DÉLIRE À DEUX

au Théâtre de la Ville (Abbesses)
31 rue des Abbesses, 75018 PARIS
Tél : 01 42 74 22 77
Jusqu'au 28 mai à 20 h 30. Dimanche à 15 h.

 

Peut-on encore monter du Eugène Ionesco, toutes ces années après le succès de cet auteur et celui du théâtre de l'absurde qu'il contribua à créer ? Evidemment, on joue toujours « La cantatrice chauve » mais cela tient peut-être davantage du folklore pour étrangers francophones qu'autre chose. En fait il y a, avec Ionesco, un problème de mise en scène. Quoi faire ? Le tirer vers une sorte de boulevard, jouer sur le dépouillement, le côté distancé, faire passer son message, bien sûr, mais lequel ?

« Délire à deux » date de 1962. C'est une pièce intermédiaire : il y est question d'un couple improbable qui n'a même pas de prétexte (chaises à ranger ou autre) pour être là, devant nous. En fait si. A leurs disputes, qu'on imagine éternelles, correspond un conflit à l'extérieur, conflit qui gagne peu à peu l'immeuble où ils habitent et même leur appartement. A la fin, tout s'apaisera, on fêtera la paix et ils pourront recommencer leurs chamailleries.

À l'origine, quand Ionesco dynamitait joyeusement le langage, la mise en scène était réaliste ; On avait un décor, des effets visuels, du vrai dans le faux, en quelque sorte. Ici, Christophe Feutrier, le metteur en scène a opté pour le jeu.

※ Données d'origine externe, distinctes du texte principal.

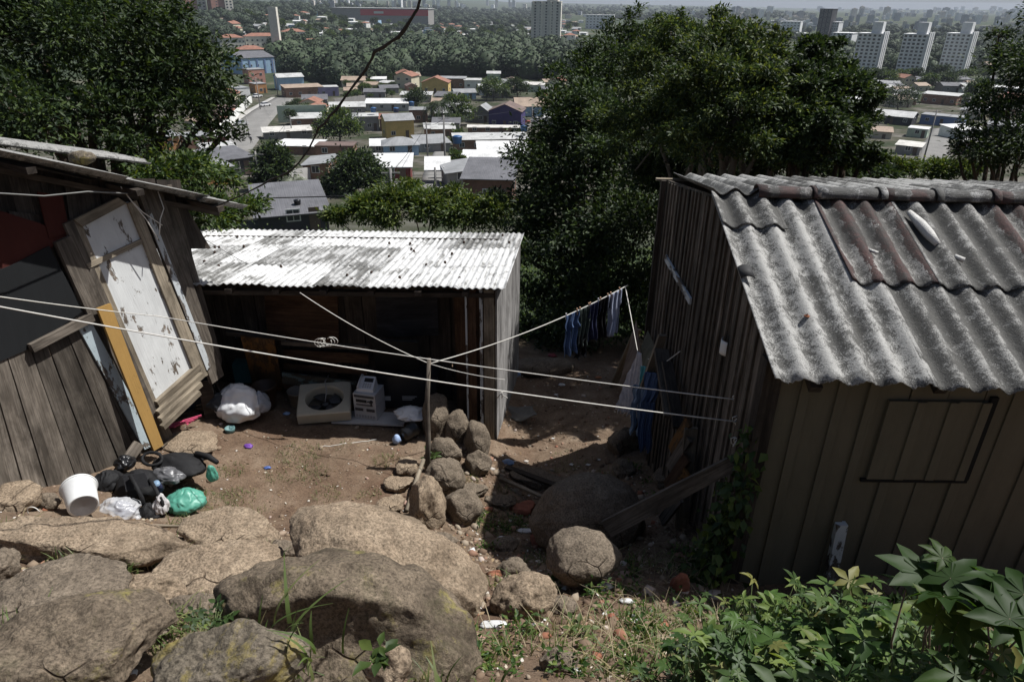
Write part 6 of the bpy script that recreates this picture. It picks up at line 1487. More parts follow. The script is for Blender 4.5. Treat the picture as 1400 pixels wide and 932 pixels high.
# --- hand-placed houses (front foot between two picture points)
HL = [
 (577, 613, 128, 12, 5.2, 'gable_y', 2.4, -8, 'yellow', 'tile', 'yellow gabled house with a red-brown roof, in front of the green wood'),
 (601, 636, 121, 9, 5.0, 'mono', .6, -6, 'brick', 'grey', 'raw brick two-storey box right behind the yellow gabled house'),
 (635, 658, 122, 8, 4.5, 'mono', .4, 0, 'white', 'lgrey', 'small white house right of the raw brick box'),
 (622, 651, 136, 10, 3.0, 'gable_x', 1.2, 10, 'lblue', 'grey', 'pale blue house with a low grey roof below the small white house'),
 (666, 684, 112, 8, 4.5, 'gable_x', 1.0, 0, 'green', 'lgrey', 'pale green house half hidden by two round trees'),
 (722, 744, 126, 8, 3.5, 'gable_x', 1.0, 0, 'green', 'pale', 'low pale green house at the edge of the wood, left of the tall clump'),
 (668, 712, 175, 11, 5.6, 'gable_y', 2.2, -10, 'purple', 'brown', 'dark purple house with a brown gable roof'),
 (646, 668, 168, 9, 4.0, 'gable_y', 2.0, -14, 'grey', 'grey', 'grey gabled house attached to the left of the purple one'),
 (705, 752, 160, 13, 4.0, 'gable_x', 2.4, 6, 'lblue', 'otile', 'wide pale blue house under a worn tan tiled roof'),
 (744, 778, 174, 9, 3.2, 'mono', .3, 0, 'lgrey', 'white', 'low pale grey box with a flat white roof next to the tall clump'),
 (640, 712, 184, 4, 2.2, 'mono', .2, 0, 'brick', 'pale', 'long low brick shed in front of the purple house'),
 (622, 722, 207, 9, 3.6, 'mono', .5, 6, 'brick', 'lgrey', 'long brick house with one window and a pale roof edge'),
 (655, 726, 224, 12, 2.8, 'mono', 1.0, 4, 'white', 'white', 'building with a big off-white roof left of the tall clump'),
 (632, 704, 234, 6, 2.8, 'mono', .9, -4, 'grey', 'white', 'grey-walled house with a bright white roof below the big off-white one'),
 (634, 700, 284, 11, 4.2, 'mono', .9, -5, 'brick2', 'dgrey', 'brick house with a large dark grey roof, nearest at the right'),
 (612, 650, 256, 9, 2.6, 'mono_x', .8, 8, 'grey', 'grey', 'low grey-roofed house left of the brick house with the large dark roof'),
 (529, 567, 190, 8, 5.6, 'gable_x', 1.4, 12, 'yellow', 'grey', 'two-storey yellow house standing behind the light blue bungalow'),
 (525, 573, 213, 8, 3.0, 'hip', 1.5, 6, 'lblue', 'grey', 'light blue bungalow with a hipped grey roof and a porch'),
 (508, 528, 213, 9, 2.8, 'mono', .4, 0, 'grey', 'white', 'narrow grey house with a white roof left of the light blue bungalow'),
 (574, 616, 208, 11, 2.6, 'mono', .9, 12, 'grey', 'grey', 'open-sided grey carport house right of the light blue bungalow'),
 (508, 562, 250, 9, 3.0, 'mono', .9, -4, 'dred', 'white', 'dark red house under a bright white roof'),
 (492, 519, 179, 9, 4.6, 'flat', 0, 0, 'grey', 'lgrey', 'grey flat-roofed house with one window, left of the red tile porch'),
 (520, 557, 179, 9, 4.0, 'mono', .8, 0, 'brick2', 'tile', 'house with a dark red porch roof and a blue water tank'),
 (560, 585, 168, 9, 4.4, 'flat', 0, 0, 'brick', 'grey', 'brick flat-roofed house just left of the palm'),
 (331, 378, 101, 26, 8.0, 'gable_x', 2.5, 24, 'lblue', 'dgrey', 'large pale blue warehouse with a grey roof at the top of the street'),
 (382, 417, 123, 10, 6.2, 'gable_x', 1.4, 14, 'lblue', 'lgrey', 'two-storey light blue house with white trim at the street end'),
 (392, 443, 133, 12, 4.4, 'mono', .8, 12, 'brick', 'otile', 'wide raw brick building right of the two-storey light blue house'),
 (436, 464, 132, 9, 4.2, 'flat', 0, 6, 'lilac', 'lgrey', 'lilac flat-roofed house with a white porch'),
 (342, 364, 115, 10, 7.5, 'flat', 0, 20, 'pink', 'grey', 'salmon pink three-storey house left of the street'),
 (350, 366, 128, 9, 4.5, 'flat', 0, 20, 'orange', 'grey', 'small orange shop below the salmon pink house'),
 (326, 344, 140, 10, 6.0, 'flat', 0, 22, 'white', 'grey', 'tall white house beside the upper street'),
 (362, 428, 190, 8, 2.2, 'mono', .6, 4, 'grey', 'pale', 'low shed with a long pale roof right of the street'),
 (375, 432, 212, 10, 2.6, 'mono_x', -.3, -20, 'brick', 'white', 'brick house with a bright white roof above the fan palm'),
 (432, 484, 216, 6, 3.2, 'flat', 0, -12, 'brick', 'brown', 'unfinished orange brick building with no roof sheets'),
 (416, 450, 246, 8, 2.8, 'mono_x', .8, -14, 'brick', 'grey', 'small brick house with a slanting grey roof right of the fan palm'),
 (282, 322, 252, 9, 3.2, 'mono_x', -.6, 16, 'orange', 'grey', 'small orange-walled house with a grey roof behind the left shrub'),
 (300, 350, 240, 10, 3.4, 'mono', .9, 20, 'dark', 'dgrey', 'dark timber house with a dark slanting roof left of the tall concrete pole'),
 (285, 328, 222, 9, 3.0, 'mono', .5, 10, 'grey', 'lgrey', 'pale grey-roofed house above the dark timber house'),
 (284, 316, 205, 5, 3.8, 'flat', 0, 0, 'dred', 'pale', 'small dark red box house among pale roofs at the foot of the street'),
 (222, 248, 206, 8, 4.2, 'mono', .5, 14, 'orange', 'grey', 'peach-coloured house seen through the left tree'),
 (256, 292, 206, 8, 4.2, 'flat', 0, 10, 'brick2', 'grey', 'red brick wall house seen through the left tree'),
 (356, 452, 318, 8, 1.6, 'mono', .8, 3, 'dark', 'dgrey', 'nearest house, with a large dark grey roof above the white roof'),
 (445, 490, 176, 10, 3.2, 'gable_x', 1.1, 4, 'lgrey', 'grey', 'grey-roofed house right of the green wall'),
 (452, 500, 158, 11, 3.2, 'gable_x', 1.2, 0, 'grey', 'lgrey', 'low house with a broken pale roof behind the grey flat-roofed house'),
 (500, 560, 152, 11, 3.0, 'mono', 1.2, -4, 'lgrey', 'white', 'long pale roof behind the grey flat-roofed house'),
 (548, 590, 140, 9, 3.2, 'mono', .9, -6, 'beige', 'lgrey', 'beige shed with a pale roof below the yellow gabled house'),
 (1257, 1306, 143, 11, 4.4, 'mono', .6, -12, 'brick', 'lgrey', 'brick house with a pale roof below the three white towers'),
 (1255, 1316, 172, 8, 3.4, 'flat', 0, -10, 'blue', 'grey', 'blue-walled house behind the steep street at right'),
 (1190, 1245, 170, 12, 3.0, 'gable_x', 1.4, -10, 'dark', 'lgrey', 'dark house with a light grey ridge roof right of the central clump'),
 (1238, 1266, 188, 7, 2.8, 'flat', 0, -6, 'green', 'white', 'pale green box house at the left side of the steep street'),
 (1222, 1256, 212, 7, 2.8, 'mono', .4, -6, 'grey', 'pale', 'grey house with a pale roof at the bottom left of the steep street'),
 (1302, 1342, 211, 9, 3.6, 'flat', 0, -14, 'brick2', 'pale', 'red brick house at the right side of the steep street'),
 (1346, 1398, 128, 10, 3.0, 'mono', .5, -10, 'white', 'white', 'house with a bright white roof near the right edge'),
 (1196, 1222, 140, 8, 3.4, 'mono', .5, -10, 'beige', 'white', 'beige house with a white roof under the leftmost white tower'),
 (1310, 1345, 163, 9, 3.2, 'gable_x', 1.2, -12, 'cream', 'grey', 'cream house with a grey roof right of the blue-walled house'),
 (1345, 1390, 185, 10, 3.2, 'gable_x', 1.2, -12, 'lgrey', 'grey', 'grey house behind the loose tree at the right edge'),
]
HR = []
for a in HL:
    a = list(a); big = a[10].startswith('large pale') or 'dark grey roof above' in a[10]
    k = .85 if a[2] < 205 else .74
    if not big: a[3] *= .78; a[4] *= k; a[6] *= (.45 if a[5].startswith('mono') else .9)
    HR.append(house(*a))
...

Le jeu et rien que le jeu. Passons sur cette scène immaculée façon ring, sur ces salopettes qui servent de costumes et le « truc » pas vraiment nouveau qui consiste à faire dire aux comédiens les didascalies. Il en résulte un spectacle très travaillé, où les deux personnages arpentent la scène, s'apostrophent, se contredisent. Ils réagissent à une didascalie énoncée, « On entend le fracas d'une bombe » ou à ce qu'ils entendent vraiment.

Ionesco, féru de logique (voir le personnage du logicien dans « Rhinocéros ») adore aussi les phrases définitives comme : « Je ne ferai plus rien. Je ne ferai pas quelque chose non plus » ou bien « Une beauté est toujours belle, sauf à de rares exceptions ». Ou encore : « Le mal est mieux que le pire ».

L'intérêt du spectacle, c'est le mélange de ressenti et de simulacre.. En ce sens, nous sommes touchés à la fois émotionnellement ou intellectuellement. Cela dépend. À ce jeu, Didier Galas, l'homme, est précis et tonique : il s'oppose, dans tous les sens du terme à Valérie Dréville, la femme, que nous avions quittée dans du O'Neill. Elle prouve à nouveau qu'elle est une comédienne qui se renouvelle, tout en amenant avec elle un monde lointain, déroutant, en un mot captivant.